The thing is 'alternate history' isn't really the problem, it's not that the facts are wrong. If anything, the facts are the closest the game comes to being a real Middle Earth game. But everything you would go to see a Lord of the Rings film or read a LOTR book for, wasn't in this game. And that's problematic because the only reason they're using the "Middle Earth" name is to attract people who want the kind of experience they'd find in a Lord of the Rings book/film.

Middle Earth Shadows Of Mordor is like someone making a film called "American Pie Graduation Day" and having it turn out to be a Shaun of the Dead style zombie dramedy. And maybe someone's meticulously given every zombie the name of all the side characters from past American Pie films.

The end product is good, and it's fun. But if you went to see an American Pie film, you're not going to have that satisfaction. As I've said the thing that made Batman Arkham Asylum amazing was that someone created brilliant innovative gameplay designed to perfectly capture the spirit of it's source material. What do you do when a company comes along and does that, but then slaps some other name on top of it?

I would love to see a version of this game where the setting suits the gameplay and tone. Either find some 90's comic franchise, or create their own IP, maybe make it sci-fi or some Game of Throne's esque grim-fantasy. That will be so good and it will actually make sense and be full of logical design decisions (admittedly still with a poor story and ultimately shallow gameplay), but until then the game only works when you try to completely disconnect it from the franchise it named itself after.

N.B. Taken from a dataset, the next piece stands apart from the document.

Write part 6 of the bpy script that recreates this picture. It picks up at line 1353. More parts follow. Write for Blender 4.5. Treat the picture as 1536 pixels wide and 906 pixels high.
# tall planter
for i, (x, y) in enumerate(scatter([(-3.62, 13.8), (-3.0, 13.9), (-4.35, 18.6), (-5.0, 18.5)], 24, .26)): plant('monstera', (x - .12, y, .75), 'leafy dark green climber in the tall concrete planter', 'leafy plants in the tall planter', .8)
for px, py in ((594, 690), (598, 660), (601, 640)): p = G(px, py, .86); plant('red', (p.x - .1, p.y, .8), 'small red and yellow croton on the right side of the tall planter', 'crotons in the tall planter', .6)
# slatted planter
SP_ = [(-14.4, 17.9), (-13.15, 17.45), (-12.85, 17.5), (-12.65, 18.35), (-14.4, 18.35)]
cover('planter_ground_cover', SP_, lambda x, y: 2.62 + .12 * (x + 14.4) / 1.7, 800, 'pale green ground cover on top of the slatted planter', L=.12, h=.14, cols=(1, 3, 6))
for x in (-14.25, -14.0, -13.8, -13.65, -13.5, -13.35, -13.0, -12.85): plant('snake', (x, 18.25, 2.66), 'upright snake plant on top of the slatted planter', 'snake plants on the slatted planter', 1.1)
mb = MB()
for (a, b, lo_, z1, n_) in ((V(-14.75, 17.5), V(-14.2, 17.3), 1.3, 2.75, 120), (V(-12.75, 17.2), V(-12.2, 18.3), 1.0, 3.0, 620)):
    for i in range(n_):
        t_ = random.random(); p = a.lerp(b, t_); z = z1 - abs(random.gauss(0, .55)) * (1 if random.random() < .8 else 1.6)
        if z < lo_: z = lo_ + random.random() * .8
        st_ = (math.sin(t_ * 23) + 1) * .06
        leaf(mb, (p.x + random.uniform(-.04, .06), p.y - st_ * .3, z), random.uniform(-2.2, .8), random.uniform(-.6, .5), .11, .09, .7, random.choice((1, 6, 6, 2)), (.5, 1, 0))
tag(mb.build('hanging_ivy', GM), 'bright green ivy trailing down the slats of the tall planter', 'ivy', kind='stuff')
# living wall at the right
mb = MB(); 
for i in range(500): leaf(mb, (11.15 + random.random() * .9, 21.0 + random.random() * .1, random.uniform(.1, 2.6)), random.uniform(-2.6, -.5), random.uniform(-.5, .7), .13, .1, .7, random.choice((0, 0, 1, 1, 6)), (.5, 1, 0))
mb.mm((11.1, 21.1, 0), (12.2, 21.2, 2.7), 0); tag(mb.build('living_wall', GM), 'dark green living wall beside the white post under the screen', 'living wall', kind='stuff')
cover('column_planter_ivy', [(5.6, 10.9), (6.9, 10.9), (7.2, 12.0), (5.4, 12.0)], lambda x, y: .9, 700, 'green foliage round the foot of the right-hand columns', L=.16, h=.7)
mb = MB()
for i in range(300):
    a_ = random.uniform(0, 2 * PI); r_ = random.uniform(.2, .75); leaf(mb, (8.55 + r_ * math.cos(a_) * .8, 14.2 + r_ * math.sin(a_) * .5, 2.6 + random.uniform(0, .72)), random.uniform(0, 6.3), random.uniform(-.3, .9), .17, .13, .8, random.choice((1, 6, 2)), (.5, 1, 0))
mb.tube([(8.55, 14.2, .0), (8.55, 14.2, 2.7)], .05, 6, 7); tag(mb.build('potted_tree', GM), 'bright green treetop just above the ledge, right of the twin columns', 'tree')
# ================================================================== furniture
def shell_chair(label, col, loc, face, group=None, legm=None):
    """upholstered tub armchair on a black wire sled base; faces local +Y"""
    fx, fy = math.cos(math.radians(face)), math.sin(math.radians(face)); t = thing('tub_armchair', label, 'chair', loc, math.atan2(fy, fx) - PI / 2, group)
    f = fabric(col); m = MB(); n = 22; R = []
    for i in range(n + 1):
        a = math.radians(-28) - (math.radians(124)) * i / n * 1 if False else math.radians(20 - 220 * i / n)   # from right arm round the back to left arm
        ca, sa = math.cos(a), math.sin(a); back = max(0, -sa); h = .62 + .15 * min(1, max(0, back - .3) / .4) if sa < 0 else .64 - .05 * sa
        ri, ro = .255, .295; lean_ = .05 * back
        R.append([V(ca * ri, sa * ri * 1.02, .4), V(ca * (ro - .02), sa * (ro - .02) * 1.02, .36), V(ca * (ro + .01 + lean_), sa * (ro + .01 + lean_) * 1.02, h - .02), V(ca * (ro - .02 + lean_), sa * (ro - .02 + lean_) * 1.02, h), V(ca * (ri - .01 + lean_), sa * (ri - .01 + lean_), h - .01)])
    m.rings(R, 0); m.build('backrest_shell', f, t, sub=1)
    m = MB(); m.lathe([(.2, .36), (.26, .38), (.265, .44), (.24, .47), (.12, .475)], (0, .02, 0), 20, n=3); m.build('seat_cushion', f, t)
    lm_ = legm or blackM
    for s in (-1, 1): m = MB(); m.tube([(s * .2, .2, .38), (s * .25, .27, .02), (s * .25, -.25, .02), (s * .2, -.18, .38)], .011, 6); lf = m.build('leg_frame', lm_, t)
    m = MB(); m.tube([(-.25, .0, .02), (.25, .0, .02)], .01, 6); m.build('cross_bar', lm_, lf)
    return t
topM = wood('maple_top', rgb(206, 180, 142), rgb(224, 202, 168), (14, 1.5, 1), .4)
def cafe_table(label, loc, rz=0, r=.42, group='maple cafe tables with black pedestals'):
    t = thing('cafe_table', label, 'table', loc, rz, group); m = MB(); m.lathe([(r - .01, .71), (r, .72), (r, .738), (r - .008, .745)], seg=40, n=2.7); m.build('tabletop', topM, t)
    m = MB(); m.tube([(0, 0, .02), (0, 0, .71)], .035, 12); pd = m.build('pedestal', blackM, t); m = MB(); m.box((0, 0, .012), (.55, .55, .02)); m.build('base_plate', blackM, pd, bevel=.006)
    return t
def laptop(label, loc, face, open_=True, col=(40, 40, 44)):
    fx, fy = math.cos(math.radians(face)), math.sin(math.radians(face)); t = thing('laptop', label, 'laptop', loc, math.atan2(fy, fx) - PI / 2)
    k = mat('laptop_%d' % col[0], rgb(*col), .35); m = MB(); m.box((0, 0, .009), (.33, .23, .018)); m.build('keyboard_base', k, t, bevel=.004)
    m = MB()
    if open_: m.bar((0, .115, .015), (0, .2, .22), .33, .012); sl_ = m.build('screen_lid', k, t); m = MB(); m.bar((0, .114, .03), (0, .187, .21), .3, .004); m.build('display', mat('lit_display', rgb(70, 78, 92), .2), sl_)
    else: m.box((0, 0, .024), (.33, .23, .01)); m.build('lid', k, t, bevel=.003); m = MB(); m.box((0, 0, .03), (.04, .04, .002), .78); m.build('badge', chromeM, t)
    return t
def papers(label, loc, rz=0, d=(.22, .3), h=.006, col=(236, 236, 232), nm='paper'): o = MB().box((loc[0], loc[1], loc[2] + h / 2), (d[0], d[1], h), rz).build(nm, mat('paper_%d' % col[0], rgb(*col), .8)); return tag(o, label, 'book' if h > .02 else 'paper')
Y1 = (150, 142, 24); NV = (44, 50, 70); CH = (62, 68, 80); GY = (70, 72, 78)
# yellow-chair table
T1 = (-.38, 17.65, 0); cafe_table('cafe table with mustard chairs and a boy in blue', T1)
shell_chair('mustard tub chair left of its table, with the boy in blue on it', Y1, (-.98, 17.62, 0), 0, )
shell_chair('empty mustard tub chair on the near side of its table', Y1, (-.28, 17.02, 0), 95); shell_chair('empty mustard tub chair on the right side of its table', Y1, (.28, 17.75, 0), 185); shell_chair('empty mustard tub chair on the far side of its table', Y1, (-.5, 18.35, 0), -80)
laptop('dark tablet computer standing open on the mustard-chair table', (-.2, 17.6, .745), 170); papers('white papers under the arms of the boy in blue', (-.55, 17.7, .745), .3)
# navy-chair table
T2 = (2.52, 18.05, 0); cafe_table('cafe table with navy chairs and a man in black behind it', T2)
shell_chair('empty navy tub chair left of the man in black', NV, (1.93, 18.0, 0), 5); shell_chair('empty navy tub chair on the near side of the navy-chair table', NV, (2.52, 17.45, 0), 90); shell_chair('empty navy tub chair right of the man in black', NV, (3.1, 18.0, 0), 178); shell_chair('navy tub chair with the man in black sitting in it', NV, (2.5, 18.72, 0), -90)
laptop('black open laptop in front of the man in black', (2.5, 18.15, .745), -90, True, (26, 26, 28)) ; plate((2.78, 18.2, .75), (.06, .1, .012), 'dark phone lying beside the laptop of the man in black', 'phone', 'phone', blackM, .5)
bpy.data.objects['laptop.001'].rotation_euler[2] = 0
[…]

omegafire17 Since: Apr, 2010
12/29/2014 00:00:00

I think that's just it though; Middle-Earth has so much material and tone, that your average video game on standard platforms just can't do it without being rushed. Thus far, the only one that's done it fairly right is the MMORPG, which has the capacity to fit it all in (still expanding at that), and the audience expectation that MMO's have detail and playability, in addition to all the rest... but a PS3 game has the average playability of 40 hours or so.

So really, they can never make a complete Middle-Earth experience, but merely experiences based off it - not without significant investment, at least.

Also, imo, seeing something you were expecting, but getting something else that you didn't (including video games having gameplay that isn't specifically tailored to it's lore/myths/etc)... isn't a problem in many cases, because it's not really required to be that much tailor-made to be enjoyable, I believe.